Faire Exclusivity allows participating Brands to establish custom agreements with participating Retailers in order for the applicable Retailer to have exclusivity in a pre-defined geographic scope agreed to by the Brand (each, an “Exclusivity Agreement”). Subject to these Exclusivity Terms, Brands can create custom exclusivity agreements with a unique annual spend for each participating Retailer. Retailers can initiate requests with Brands to ask that such exclusivity be established, and Brands can accept, decline or make a counter-offer to such Retailer requests. Alternatively, Retailers can instantly activate geographic exclusivity by committing to a single required annual spend that a Brand sets for all participating Retailers. For the purposes of these Geographic Exclusivity Terms, the amount a particular Retailer commits to spending with the applicable Brand is called the “Committed Spend.” The Committed Spend equals the committed gross invoice value (before commission and payment-processing fees) of orders placed by Retailer through the Services during the Geographic Exclusivity Period (defined below)). For the avoidance of doubt, the Committed Spend applies only to purchases made on the Services. Please note that the Committed Spend represents Retailer order volume, and Brands are expected to ship products for all payments within an Exclusivity Agreement.

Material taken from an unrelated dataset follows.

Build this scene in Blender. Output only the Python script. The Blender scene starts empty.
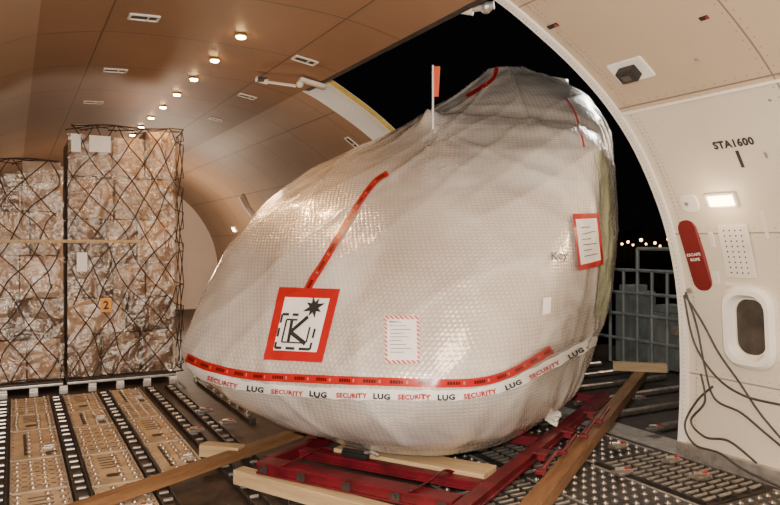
import bpy, bmesh, math, random
import numpy as np
from mathutils import Vector, Matrix, noise
from mathutils.bvhtree import BVHTree
random.seed(7)
SC=bpy.context.scene
COL=SC.collection
F=700.0; HX=390.0; HY=243.0; CZ=1.7
AX=Vector((-0.474,0.8805,0)).normalized(); BX=Vector((0.8805,0.474,0)).normalized()
RA=math.atan2(BX.y,BX.x)
RE=math.radians(-30)
def W(a,b,z): return AX*a+BX*b+Vector((0,0,z))
def E(u,v,z): return Vector((.866*u+.5*v,-.5*u+.866*v,z))
def P(x,y,d): return Vector(((x-HX)/F*d,d,CZ-(y-HY)/F*d))
def ray(x,y): return Vector(((x-HX)/F,1,-(y-HY)/F)).normalized()
ORI=Vector((0,0,CZ))
# ---------------------------------------------------------------- materials
class NT:
    def __init__(s,name):
        s.m=bpy.data.materials.new(name); s.m.use_nodes=True
        s.t=s.m.node_tree; s.b=s.t.nodes['Principled BSDF']; s.o=s.t.nodes['Material Output']
    def n(s,t,**k):
        x=s.t.nodes.new(t)
        for a,b in k.items(): setattr(x,a,b)
        return x
    def l(s,a,b): s.t.links.new(a,b)
    def setin(s,i,v):
        if v is None: return
        if hasattr(v,'is_linked') or hasattr(v,'node'): s.l(v,i)
        else: i.default_value=v
    def math(s,op,a,b=None,c=None,clamp=False):
        x=s.n('ShaderNodeMath',operation=op); x.use_clamp=clamp
        s.setin(x.inputs[0],a); s.setin(x.inputs[1],b)
        if c is not None: s.setin(x.inputs[2],c)
        return x.outputs[0]
    def mix(s,f,a,b):
        x=s.n('ShaderNodeMix',data_type='RGBA'); s.setin(x.inputs[0],f)
        s.setin(x.inputs[6],a); s.setin(x.inputs[7],b); return x.outputs[2]
    def noise(s,scale,detail=3,vec=None,rough=.55,ridged=False,dist=0):
        x=s.n('ShaderNodeTexNoise'); 
        if ridged: x.noise_type='RIDGED_MULTIFRACTAL'
        x.inputs['Scale'].default_value=scale; x.inputs['Detail'].default_value=detail
        x.inputs['Roughness'].default_value=rough; x.inputs['Distortion'].default_value=dist
        if vec is not None: s.l(vec,x.inputs['Vector'])
        return x.outputs['Fac']
    def ramp(s,f,a,b,lo=(0,0,0,1),hi=(1,1,1,1)):
        x=s.n('ShaderNodeValToRGB'); x.color_ramp.elements[0].position=a; x.color_ramp.elements[1].position=b
        x.color_ramp.elements[0].color=lo; x.color_ramp.elements[1].color=hi; s.l(f,x.inputs[0]); return x.outputs[0]
    def bump(s,h,st=.3,d=.01,normal=None):
        x=s.n('ShaderNodeBump'); x.inputs['Strength'].default_value=st; x.inputs['Distance'].default_value=d
        s.l(h,x.inputs['Height'])
        if normal is not None: s.l(normal,x.inputs['Normal'])
        return x.outputs[0]
def c4(c): return (c[0],c[1],c[2],1)
def pbr(name,col,rough=.5,metal=0,var=.25,scale=8,bump=.0,coat=0,emit=None,es=0,spec=.5):
    t=NT(name); co=t.n('ShaderNodeTexCoord').outputs['Object']
    f=t.noise(scale,4,co)
    dk=tuple(max(0,x*(1-var)) for x in col); lt=tuple(min(1,x*(1+var)) for x in col)
    t.l(t.ramp(f,.3,.7,c4(dk),c4(lt)),t.b.inputs['Base Color'])
    t.b.inputs['Roughness'].default_value=rough; t.b.inputs['Metallic'].default_value=metal
    t.b.inputs['Coat Weight'].default_value=coat; t.b.inputs['Specular IOR Level'].default_value=spec
    if bump: t.l(t.bump(t.noise(scale*4,3,co),bump,.01),t.b.inputs['Normal'])
    if emit: t.b.inputs['Emission Color'].default_value=c4(emit); t.b.inputs['Emission Strength'].default_value=es
    return t.m
def shell_mat(name,col,pa=1.27,ps=.95,seam=.006,rivet=True,offa=0.0,offs=0.0,rough=.42):
    t=NT(name); uv=t.n('ShaderNodeUVMap').outputs[0]; sp=t.n('ShaderNodeSeparateXYZ'); t.l(uv,sp.inputs[0])
    x=t.math('ADD',sp.outputs[0],offa+100*pa); y=t.math('ADD',sp.outputs[1],offs+100*ps)
    def dist(v,p):
        q=t.math('MODULO',v,p); return t.math('MINIMUM',q,t.math('SUBTRACT',p,q))
    dx=dist(x,pa); dy=dist(y,ps)
    line=t.math('LESS_THAN',t.math('MINIMUM',dx,dy),seam)
    nz=t.noise(1.3,4,uv)
    wn=t.n('ShaderNodeTexWhiteNoise'); wn.noise_dimensions='2D'; cb=t.n('ShaderNodeCombineXYZ')
    t.l(t.math('FLOOR',t.math('DIVIDE',x,pa)),cb.inputs[0]); t.l(t.math('FLOOR',t.math('DIVIDE',y,ps)),cb.inputs[1]); t.l(cb.outputs[0],wn.inputs['Vector'])
    base=t.ramp(nz,.25,.8,c4([k*.84 for k in col]),c4(col))
    base=t.mix(t.math('MULTIPLY',wn.outputs['Value'],.14),base,c4([k*.45 for k in col]))
    dark=c4([k*.38 for k in col])
    cc=t.mix(line,base,dark)
    if rivet:
        rp=.075
        ry=dist(y,rp); rx=dist(x,rp)
        d1=t.math('SQRT',t.math('ADD',t.math('POWER',t.math('SUBTRACT',dx,.035),2),t.math('POWER',ry,2)))
        d2=t.math('SQRT',t.math('ADD',t.math('POWER',t.math('SUBTRACT',dy,.035),2),t.math('POWER',rx,2)))
        r=t.math('LESS_THAN',t.math('MINIMUM',d1,d2),.006)
        cc=t.mix(r,cc,c4([k*.55 for k in col]))
    t.l(cc,t.b.inputs['Base Color']); t.b.inputs['Roughness'].default_value=rough
    t.l(t.bump(t.math('SUBTRACT',1,line),.6,.004,t.bump(nz,.15,.05)),t.b.inputs['Normal'])
    return t.m
def bubble_mat(name='bubble_wrap_film',g=(1,1,1)):
    t=NT(name); uv=t.n('ShaderNodeUVMap').outputs[0]; sp=t.n('ShaderNodeSeparateXYZ'); t.l(uv,sp.inputs[0])
    p=.036; q=p*1.732
    def lat(o):
        x=t.math('ADD',t.math('DIVIDE',sp.outputs[0],p),o+200); y=t.math('ADD',t.math('DIVIDE',sp.outputs[1],q),o+200)
        fx=t.math('SUBTRACT',t.math('FRACT',x),.5); fy=t.math('MULTIPLY',t.math('SUBTRACT',t.math('FRACT',y),.5),1.732)
        return t.math('SQRT',t.math('ADD',t.math('POWER',fx,2),t.math('POWER',fy,2)))
    d=t.math('MINIMUM',lat(0),lat(.5))
    h=t.math('SQRT',t.math('MAXIMUM',t.math('SUBTRACT',1,t.math('POWER',t.math('DIVIDE',d,.42),2)),0.0))
    co=t.n('ShaderNodeTexCoord').outputs['Object']
    def C(a): return (a[0]*g[0],a[1]*g[1],a[2]*g[2],1)
    # the cover hides a darker lower body: slightly warmer toward the underside
    zz=t.n('ShaderNodeSeparateXYZ'); t.l(co,zz.inputs[0])
    n1=t.noise(.8,4,co,.55); n2=t.noise(3.0,5,co,.55)
    base=t.ramp(n1,.34,.66,C((.42,.365,.305)),C((.66,.62,.565)))
    streak=t.noise(1.5,5,co,.58,dist=.8)
    base=t.mix(t.math('MULTIPLY',t.ramp(streak,.50,.68),.55),base,C((.84,.825,.80)))
    mp=t.n('ShaderNodeMapping'); mp.inputs['Scale'].default_value=(3.2,3.2,.9); mp.inputs['Rotation'].default_value=(.35,.6,0); t.l(co,mp.inputs[0])
    rd=t.noise(1.6,5,mp.outputs[0],.6,ridged=True)
    base=t.mix(t.math('MULTIPLY',h,.20),base,C((.94,.93,.91)))  # bubble tops painted lighter than the gaps, standing in for glints
    t.l(base,t.b.inputs['Base Color'])
    t.b.inputs['Roughness'].default_value=.26; t.b.inputs['Specular IOR Level'].default_value=1.0
    t.b.inputs['Coat Weight'].default_value=1; t.b.inputs['Coat Roughness'].default_value=.14; t.b.inputs['Coat IOR'].default_value=2.3
    ms=t.noise(1.1,4,co,.5,ridged=True)
    b0=t.bump(ms,.26,.06); b1=t.bump(n2,.24,.05,b0); b1=t.bump(rd,.26,.035,b1); b2=t.bump(h,.30,.009,b1)
    t.l(b2,t.b.inputs['Normal']); t.l(t.bump(h,.20,.007,b1),t.b.inputs['Coat Normal'])
    return t.m
def card_mat():
    t=NT('film_wrapped_cardboard'); co=t.n('ShaderNodeTexCoord').outputs['Object']; oi=t.n('ShaderNodeObjectInfo').outputs['Random']
    a=t.ramp(oi,0,1,(.085,.042,.020,1),(.58,.42,.30,1))
    n=t.noise(2.6,6,co,.68); f=t.ramp(n,.42,.6)
    c=t.mix(t.math('MULTIPLY',f,.22),a,(.50,.37,.26,1))
    n3=t.noise(2.6,4,co,.6); c=t.mix(t.math('MULTIPLY',t.ramp(n3,.52,.66),.4),c,(.08,.04,.022,1))
    sp=t.n('ShaderNodeSeparateXYZ'); t.l(co,sp.inputs[0])
    tape=t.math('LESS_THAN',t.math('ABSOLUTE',sp.outputs[0]),.025)
    c=t.mix(t.math('MULTIPLY',tape,.4),c,(.50,.34,.2,1))
    t.l(c,t.b.inputs['Base Color']); t.b.inputs['Roughness'].default_value=.5
    t.l(t.bump(n,.4,.04),t.b.inputs['Normal'])
    return t.m
def film_mat():
    t=NT('crumpled_clear_film'); co=t.n('ShaderNodeTexCoord').outputs['Object']
    n=t.noise(4,6,co,.7)
    tr=t.n('ShaderNodeBsdfTransparent'); tr.inputs[0].default_value=(.95,.90,.85,1)
    gl=t.n('ShaderNodeBsdfGlossy'); gl.inputs['Roughness'].default_value=.22; gl.inputs[0].default_value=(1,.93,.84,1)
    df=t.n('ShaderNodeBsdfDiffuse'); df.inputs[0].default_value=(.88,.78,.68,1)
    w=t.noise(3.4,3,co,.5,dist=1.2)
    crease_glint=t.ramp(t.math('ABSOLUTE',t.math('SUBTRACT',w,.5)),.0,.022,(1,1,1,1),(0,0,0,1))  # pale diffuse lines painted along folds in place of flash highlights
    patch=t.ramp(t.noise(1.5,3,co,.5),.48,.62)
    nb=t.bump(w,.8,.10,t.bump(n,.6,.05)); t.l(nb,gl.inputs['Normal']); t.l(nb,df.inputs['Normal'])
    m1=t.n('ShaderNodeMixShader'); t.l(t.math('ADD',t.math('MULTIPLY',crease_glint,.22),t.math('MULTIPLY',t.math('MULTIPLY',crease_glint,patch),.3)),m1.inputs[0]); t.l(tr.outputs[0],m1.inputs[1]); t.l(df.outputs[0],m1.inputs[2])
    m2=t.n('ShaderNodeMixShader'); m2.inputs[0].default_value=.16; t.l(m1.outputs[0],m2.inputs[1]); t.l(gl.outputs[0],m2.inputs[2])
    t.l(m2.outputs[0],t.o.inputs[0]); return t.m
def wood_mat(name,c1,c2):
    t=NT(name); co=t.n('ShaderNodeTexCoord').outputs['Object']
    mp=t.n('ShaderNodeMapping'); mp.inputs['Scale'].default_value=(14,1.2,14); t.l(co,mp.inputs[0])
    n=t.noise(2,6,mp.outputs[0],.7)
    t.l(t.ramp(n,.3,.7,c4(c1),c4(c2)),t.b.inputs['Base Color']); t.b.inputs['Roughness'].default_value=.6
    t.l(t.bump(n,.3,.01),t.b.inputs['Normal']); return t.m
def stripe_mat(name,c1,c2,pitch):
    t=NT(name); uv=t.n('ShaderNodeUVMap').outputs[0]; sp=t.n('ShaderNodeSeparateXYZ'); t.l(uv,sp.inputs[0])
    v=t.math('ADD',sp.outputs[0],sp.outputs[1])
    m=t.math('LESS_THAN',t.math('FRACT',t.math('DIVIDE',t.math('ADD',v,50),pitch)),.5)
    t.l(t.mix(m,c4(c1),c4(c2)),t.b.inputs['Base Color']); t.b.inputs['Roughness'].default_value=.3
    return t.m
def tape_mat():
    t=NT('printed_red_tape'); uv=t.n('ShaderNodeUVMap').outputs[0]; sp=t.n('ShaderNodeSeparateXYZ'); t.l(uv,sp.inputs[0])
    x,y=sp.outputs[0],sp.outputs[1]
    fx=t.math('FRACT',t.math('DIVIDE',x,.17))
    mid=t.math('LESS_THAN',t.math('ABSOLUTE',t.math('SUBTRACT',y,.5)),.19)
    k=t.math('MULTIPLY',mid,t.math('MULTIPLY',t.math('GREATER_THAN',fx,.2),t.math('LESS_THAN',fx,.66)))
    fine=t.math('LESS_THAN',t.math('FRACT',t.math('DIVIDE',x,.017)),.75)
    k=t.math('MULTIPLY',k,fine)
    w=t.math('MULTIPLY',mid,t.math('MULTIPLY',t.math('GREATER_THAN',fx,.78),t.math('LESS_THAN',fx,.85)))
    c=t.mix(k,(.40,.012,.011,1),(.03,.006,.006,1)); c=t.mix(w,c,(.40,.17,.14,1))
    t.l(c,t.b.inputs['Base Color']); t.b.inputs['Roughness'].default_value=.3; return t.m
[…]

  1. Exclusivity Agreements

Subject to these Geographic Exclusivity Terms, all Exclusivity Agreements have a twelve (12) month duration and begin on the date Faire Exclusivity is activated between a participating Retailer and participating Brand (the “Geographic Exclusivity Period”). All orders placed by a participating Retailer via the Services during the Exclusivity Period count toward that Retailer’s Committed Spend with the participating Brand.

  1. Committed Spend

By participating in Faire Exclusivity, the Retailer expressly acknowledges and agrees that it is making the contractual commitment to spend the amounts comprising the Committed Spend with the participating Brand. Except in the specific circumstances listed below, Retailer will be charged the remaining balance at the end of the Geographic Exclusivity Period. Retailer will then have a credit in its account to be spent with the participating Brand within 60 days. Retailers are entitled to place Orders with such participating Brand within those 60 days for any exclusivity credit they receive. At the end of such time period, the participating Brand will be paid out any unspent credit less Faire's Commission and Payment Processing Fee (as such terms are defined in the Faire TOS). For the avoidance of doubt, the Participating Brand is required to ship products ordered by the applicable Retailer in exchange for receiving such remaining balance of the Committed Spend (such orders must be placed by Retailer within 60 days following the end of the Exclusivity Period in order for this requirement to apply).

  1. Cancellation Policy

An Exclusivity Agreement may be cancelled in limited circumstances prior to the expiration of the Geographic Exclusivity Period, as set forth below. Once cancelled, the participating Retailer will no longer be required to meet the participating Brand’s Committed Spend and will no longer have exclusivity with such Brand.

  • Limited Brand Cancellation Window: The participating Brand may cancel within 30 days of entering into the Exclusivity Agreement for any or no reason without penalty.
  • Limited Retailer Cancellation Window: The participating Retailer may cancel within 30 days of entering into the Exclusivity Agreement for any or no reason without penalty. Additionally, Faire may cancel the Exclusivity Agreement if no orders are placed within 30 days of the date of the Exclusivity Agreement without penalty to the Retailer.
  • Extenuating circumstances: As determined by Faire in its reasonable business judgment, circumstances may arise that require early cancellation of an Exclusivity Agreement. These circumstances include those raised by the participating Retailer or otherwise determined by Faire in its reasonable discretion, and Faire will permit the participating Retailer to request cancellation (e.g., financial hardship, events out of the Retailer’s reasonable control (“force majeure” events)).
  • Retailer Risks: Faire may monitor Faire Account activities and risks to determine if any particular Retailer would likely be unable to meet its Committed Spend obligations. In such instances, Faire may at its discretion elect to settle such Exclusivity Agreement early. If Faire is unable to charge the participating Retailer at the end of the Geographic Exclusivity Period, the Pro-Rated Payout provision directly below applies.
  • Pro-Rated Payout: Where Faire determines that cancellation is appropriate under the circumstances, Faire will in its reasonable discretion consider providing the participating Brand with a pro-rated amount of earnings based on the Committed Spend. This payout would be calculated as the prorated Committed Spend less Faire’s Commission (including Payment Processing Fee if applicable), and less an estimate of the cost of products the Brand would have shipped. More details on this process are set forth in the Faire’s Help Center. Note that this payout would not be made where cancellation occurred due to Brand’s fraud, misconduct or failure to meet its own obligations in the applicable Exclusivity Agreement. Brand is solely responsible for any tax obligations that may arise in connection with the foregoing, including any reporting, collection, and/or remittance obligations under applicable tax laws.